AVI HOFFMAN AND SHARI UNGER KLAGES
The Dachau Album Project
"It includes in it 30 pieces of original artwork that was created by a Roman Catholic prisoner of the camp who had been there for four years up until liberation day.”

The artist was Michael Porulski, a Pole who was arrested in 1939 for creating a drawing that was critical of the Nazi regime.

AVI HOFFMAN AND SHARI UNGER KLAGES
The Dachau Album Project
"And so from the day that Shari and I learned that the artist was a Roman Catholic, we felt that it was very important to see if we could reach the highest levels of the Roman Catholic Church to let them know about this artist's work.”

Their meetings and travels eventually led them to receive a blessing from Pope Francis. They said the experience was powerful, and that the Pope expressed great interest in the album. 
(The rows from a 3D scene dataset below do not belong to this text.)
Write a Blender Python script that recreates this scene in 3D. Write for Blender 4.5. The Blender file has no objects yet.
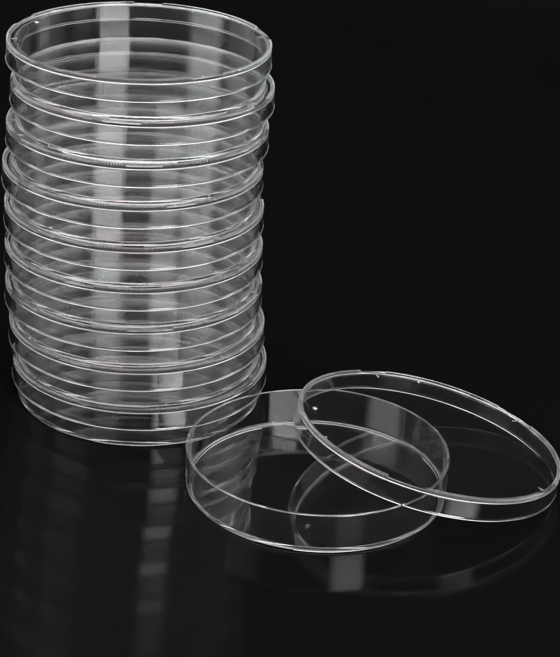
import bpy, math, random
from mathutils import Vector, Matrix
random.seed(7)
sc = bpy.context.scene
COL = sc.collection
MM = 0.001
PI = math.pi

# ------------------------------------------------------------------ materials
def nodes(name):
    m = bpy.data.materials.new(name); m.use_nodes = True
    nt = m.node_tree; nt.nodes.clear()
    out = nt.nodes.new('ShaderNodeOutputMaterial')
    return m, nt, out

def polystyrene():
    m, nt, out = nodes('clear_polystyrene')
    N, L = nt.nodes.new, nt.links.new
    g = N('ShaderNodeBsdfGlass'); g.inputs['IOR'].default_value = 1.59
    g.inputs['Color'].default_value = (0.985, 0.985, 0.985, 1)
    tc = N('ShaderNodeTexCoord')
    # faint pink and green casts of moulding stress
    n0 = N('ShaderNodeTexNoise'); n0.inputs['Scale'].default_value = 28; n0.inputs['Detail'].default_value = 2
    L(tc.outputs['Object'], n0.inputs['Vector'])
    cr = N('ShaderNodeValToRGB')
    cr.color_ramp.elements[0].position = 0.35; cr.color_ramp.elements[0].color = (1.0, 0.989, 0.994, 1)
    cr.color_ramp.elements[1].position = 0.65; cr.color_ramp.elements[1].color = (0.991, 1.0, 0.995, 1)
    L(n0.outputs['Fac'], cr.inputs['Fac']); L(cr.outputs['Color'], g.inputs['Color'])
    n1 = N('ShaderNodeTexNoise'); n1.inputs['Scale'].default_value = 45; n1.inputs['Detail'].default_value = 2
    L(tc.outputs['Object'], n1.inputs['Vector'])
    b = N('ShaderNodeBump'); b.inputs['Strength'].default_value = 0.05; b.inputs['Distance'].default_value = 0.0008
    L(n1.outputs['Fac'], b.inputs['Height']); L(b.outputs['Normal'], g.inputs['Normal'])
    n2 = N('ShaderNodeTexNoise'); n2.inputs['Scale'].default_value = 120; n2.inputs['Detail'].default_value = 4
    L(tc.outputs['Object'], n2.inputs['Vector'])
    mr = N('ShaderNodeMapRange'); mr.inputs['To Min'].default_value = 0.0; mr.inputs['To Max'].default_value = 0.012
    L(n2.outputs['Fac'], mr.inputs['Value']); L(mr.outputs['Result'], g.inputs['Roughness'])
    # the faint milkiness of moulded polystyrene
    d = N('ShaderNodeBsdfDiffuse'); d.inputs['Color'].default_value = (0.78, 0.74, 0.77, 1)
    t = N('ShaderNodeBsdfTranslucent'); t.inputs['Color'].default_value = (0.78, 0.74, 0.77, 1)
    a = N('ShaderNodeMixShader'); a.inputs['Fac'].default_value = 0.5
    L(d.outputs[0], a.inputs[1]); L(t.outputs[0], a.inputs[2])
    mx = N('ShaderNodeMixShader'); mx.inputs['Fac'].default_value = HAZE
    L(g.outputs[0], mx.inputs[1]); L(a.outputs[0], mx.inputs[2]); L(mx.outputs[0], out.inputs['Surface'])
    return m

def acrylic():
    m, nt, out = nodes('black_acrylic')
    N, L = nt.nodes.new, nt.links.new
    p = N('ShaderNodeBsdfPrincipled'); p.inputs['IOR'].default_value = 1.10
    tc = N('ShaderNodeTexCoord')
    p.inputs['Base Color'].default_value = (TABLE, TABLE, TABLE*1.04, 1)
    n = N('ShaderNodeTexNoise'); n.inputs['Scale'].default_value = 14; n.inputs['Detail'].default_value = 3
    L(tc.outputs['Object'], n.inputs['Vector'])
    mr = N('ShaderNodeMapRange'); mr.inputs['To Min'].default_value = 0.06; mr.inputs['To Max'].default_value = 0.10
    L(n.outputs['Fac'], mr.inputs['Value']); L(mr.outputs['Result'], p.inputs['Roughness'])
    L(p.outputs[0], out.inputs['Surface'])
    return m

HAZE = 0.003
TABLE = 0.0017
PS = polystyrene()
BLACK = acrylic()

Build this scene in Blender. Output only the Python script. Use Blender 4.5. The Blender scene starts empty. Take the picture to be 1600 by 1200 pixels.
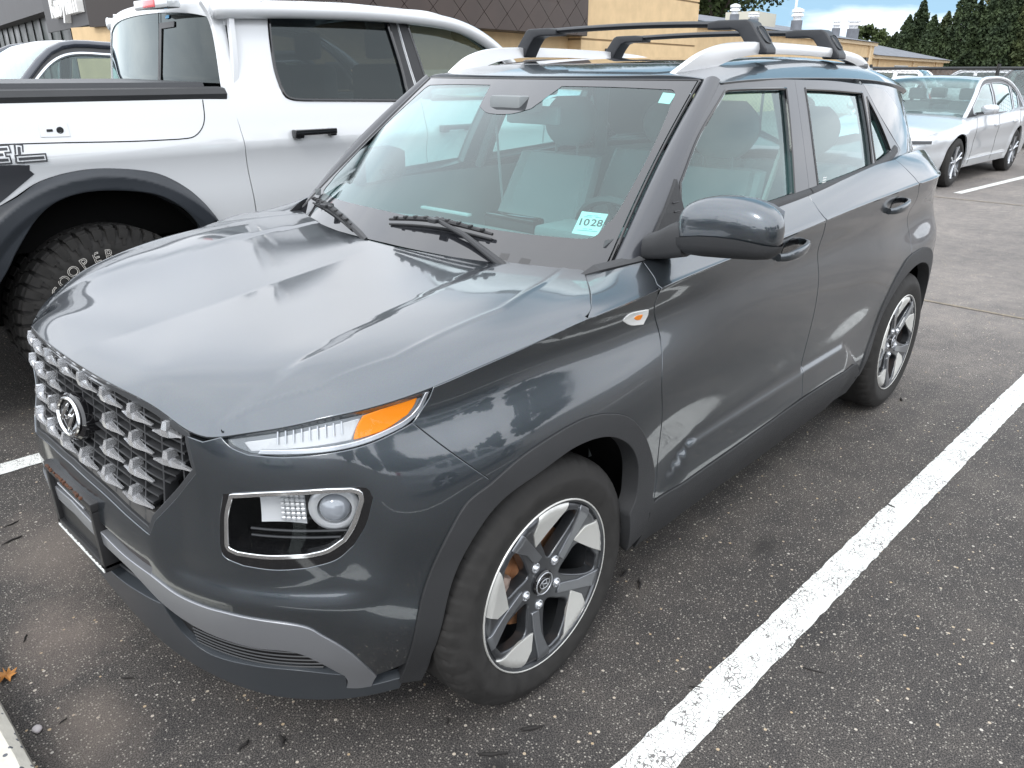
import bpy, bmesh, math, random
import numpy as np
from mathutils import Vector, Matrix
from mathutils.geometry import delaunay_2d_cdt
random.seed(7); rng = np.random.default_rng(7)
sc = bpy.context.scene
# ------------------------------------------------------------------ camera
CAMPOS=(1.19204, 1.84593, 1.50059)
_yaw,_pit,_rol=math.radians(-136.94798),math.radians(-22.31434),math.radians(0.17928)
_f=Vector((math.cos(_pit)*math.cos(_yaw),math.cos(_pit)*math.sin(_yaw),math.sin(_pit)))
_r=_f.cross(Vector((0,0,1))).normalized();_u=_r.cross(_f)
_r2=_r*math.cos(_rol)+_u*math.sin(_rol);_u2=_u*math.cos(_rol)-_r*math.sin(_rol)
cd=bpy.data.cameras.new('camera');cam=bpy.data.objects.new('camera',cd);sc.collection.objects.link(cam)
m=Matrix((( _r2.x,_u2.x,-_f.x,CAMPOS[0]),(_r2.y,_u2.y,-_f.y,CAMPOS[1]),(_r2.z,_u2.z,-_f.z,CAMPOS[2]),(0,0,0,1)))
cam.matrix_world=m;cd.sensor_width=36;cd.lens=1186.357/1600*36;cd.clip_start=.02;cd.clip_end=3000
sc.camera=cam
# ------------------------------------------------------------------ world
SUN_EL,SUN_AZ=math.radians(48),math.radians(25)     # azimuth from +X towards +Y
w=bpy.data.worlds.new('World');sc.world=w;w.use_nodes=True;nt=w.node_tree;nt.nodes.clear()
N=nt.nodes.new;L=nt.links.new
out=N('ShaderNodeOutputWorld');bg=N('ShaderNodeBackground');L(bg.outputs[0],out.inputs[0])
sky=N('ShaderNodeTexSky');sky.sky_type='NISHITA';sky.sun_disc=False;sky.sun_elevation=SUN_EL;sky.sun_rotation=math.pi/2-SUN_AZ
tc=N('ShaderNodeTexCoord');sp=N('ShaderNodeSeparateXYZ');L(tc.outputs['Generated'],sp.inputs[0])
def MA(op,a,b=None,c=None,tree=None):
    t=tree or nt;n=t.nodes.new('ShaderNodeMath');n.operation=op
    for i,v in enumerate((a,b,c)):
        if v is None: continue
        if isinstance(v,(int,float)): n.inputs[i].default_value=v
        else: t.links.new(v,n.inputs[i])
    return n.outputs[0]
zz=MA('ADD',MA('MAXIMUM',sp.outputs[2],0.0),.22)
cx=MA('DIVIDE',sp.outputs[0],zz);cy=MA('DIVIDE',sp.outputs[1],zz)
cb=N('ShaderNodeCombineXYZ');L(cx,cb.inputs[0]);L(cy,cb.inputs[1])
n1=N('ShaderNodeTexNoise');n1.inputs['Scale'].default_value=1.5;n1.inputs['Detail'].default_value=9;n1.inputs['Roughness'].default_value=.55;n1.inputs['Distortion'].default_value=.4;L(cb.outputs[0],n1.inputs['Vector'])
n2=N('ShaderNodeTexNoise');n2.inputs['Scale'].default_value=.9;n2.inputs['Detail'].default_value=6;L(cb.outputs[0],n2.inputs['Vector'])
r1=N('ShaderNodeValToRGB');L(n1.outputs[0],r1.inputs[0])
r1.color_ramp.elements[0].position=.30;r1.color_ramp.elements[0].color=(11.2,11.9,13.0,1)
r1.color_ramp.elements[1].position=.72;r1.color_ramp.elements[1].color=(15.8,16.1,16.6,1)
r2=N('ShaderNodeValToRGB');L(n2.outputs[0],r2.inputs[0]);r2.color_ramp.elements[0].position=.46;r2.color_ramp.elements[1].position=.60
# blue opening low in the sky over the far right of the lot
db=N('ShaderNodeVectorMath');db.operation='DOT_PRODUCT';nb=N('ShaderNodeVectorMath');nb.operation='NORMALIZE';L(tc.outputs['Generated'],nb.inputs[0]);L(nb.outputs[0],db.inputs[0]);db.inputs[1].default_value=(math.cos(math.radians(-160))*.97,math.sin(math.radians(-160))*.97,.24)
mb_=N('ShaderNodeMapRange');mb_.interpolation_type='SMOOTHSTEP';L(db.outputs['Value'],mb_.inputs[0]);mb_.inputs[1].default_value=.80;mb_.inputs[2].default_value=.95;mb_.inputs[3].default_value=0;mb_.inputs[4].default_value=1
inv=MA('SUBTRACT',1.0,r2.outputs[0]);fac=MA('SUBTRACT',1.0,MA('MULTIPLY',inv,mb_.outputs[0]))
mx=N('ShaderNodeMix');mx.data_type='RGBA';L(fac,mx.inputs[0]);sv=N('ShaderNodeVectorMath');sv.operation='ADD';L(tc.outputs['Generated'],sv.inputs[0]);sv.inputs[1].default_value=(0,0,.45);sn=N('ShaderNodeVectorMath');sn.operation='NORMALIZE';L(sv.outputs[0],sn.inputs[0]);L(sn.outputs[0],sky.inputs[0])
sb=N('ShaderNodeMix');sb.data_type='RGBA';sb.blend_type='MULTIPLY';sb.inputs[0].default_value=1;L(sky.outputs[0],sb.inputs[6]);sb.inputs[7].default_value=(3.0,3.1,2.9,1);sw_=N('ShaderNodeMix');sw_.data_type='RGBA';sw_.inputs[0].default_value=.5;L(sb.outputs[2],sw_.inputs[6]);sw_.inputs[7].default_value=(5.5,8.6,9.6,1);L(sw_.outputs[2],mx.inputs[6]);L(r1.outputs[0],mx.inputs[7])
dp=N('ShaderNodeVectorMath');dp.operation='DOT_PRODUCT';nv=N('ShaderNodeVectorMath');nv.operation='NORMALIZE';L(tc.outputs['Generated'],nv.inputs[0]);L(nv.outputs[0],dp.inputs[0]);dp.inputs[1].default_value=(math.cos(SUN_EL)*math.cos(SUN_AZ),math.cos(SUN_EL)*math.sin(SUN_AZ),math.sin(SUN_EL))
gl=N('ShaderNodeMapRange');gl.interpolation_type='SMOOTHSTEP';L(dp.outputs['Value'],gl.inputs[0]);gl.inputs[1].default_value=-.6;gl.inputs[2].default_value=1.0;gl.inputs[3].default_value=1.25;gl.inputs[4].default_value=1.75
cm=N('ShaderNodeMix');cm.data_type='RGBA';cm.blend_type='MULTIPLY';cm.inputs[0].default_value=1;L(r1.outputs[0],cm.inputs[6]);L(gl.outputs[0],cm.inputs[7]);L(cm.outputs[2],mx.inputs[7])
L(mx.outputs[2],bg.inputs[0]);bg.inputs[1].default_value=.10
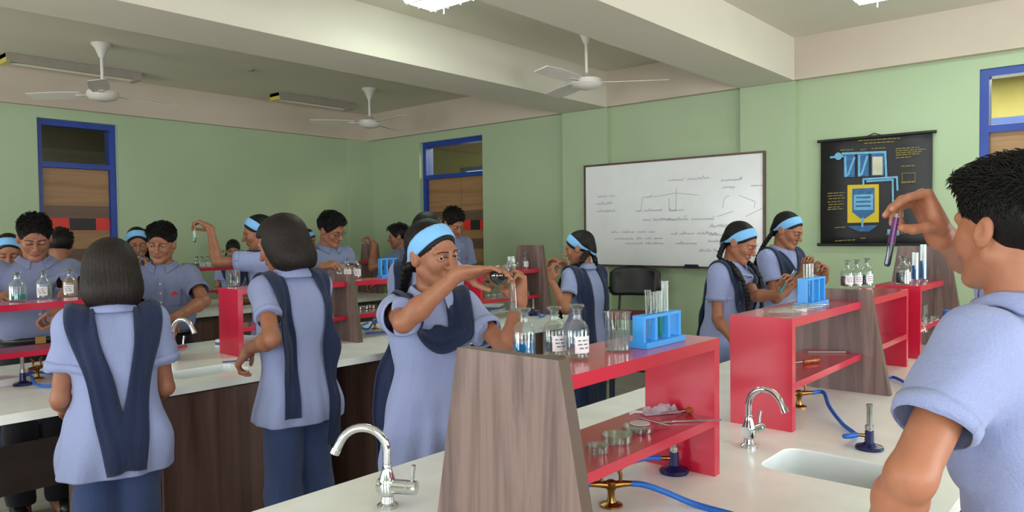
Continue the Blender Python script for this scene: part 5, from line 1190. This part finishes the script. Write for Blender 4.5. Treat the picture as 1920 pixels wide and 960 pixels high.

AVI HOFFMAN AND SHARI UNGER KLAGES
The Dachau Album Project
"Not only did His Holiness shake our hands, look at the album, see the artwork by the Catholic artist, but he also apparently spoke in his sermon to the idea that we have to learn the lessons of World War II, so that we don't keep repeating them in the genocides that are happening today.”

Coming to Rome helped them show that the experience of the Holocaust was shared by all kinds of people from throughout the world.

They are currently filming a documentary about the album and are planning to have the artwork and photographs shown in museums throughout the world. They hope that some of the people in never-before-seen photographs may be identified as the album gets more attention.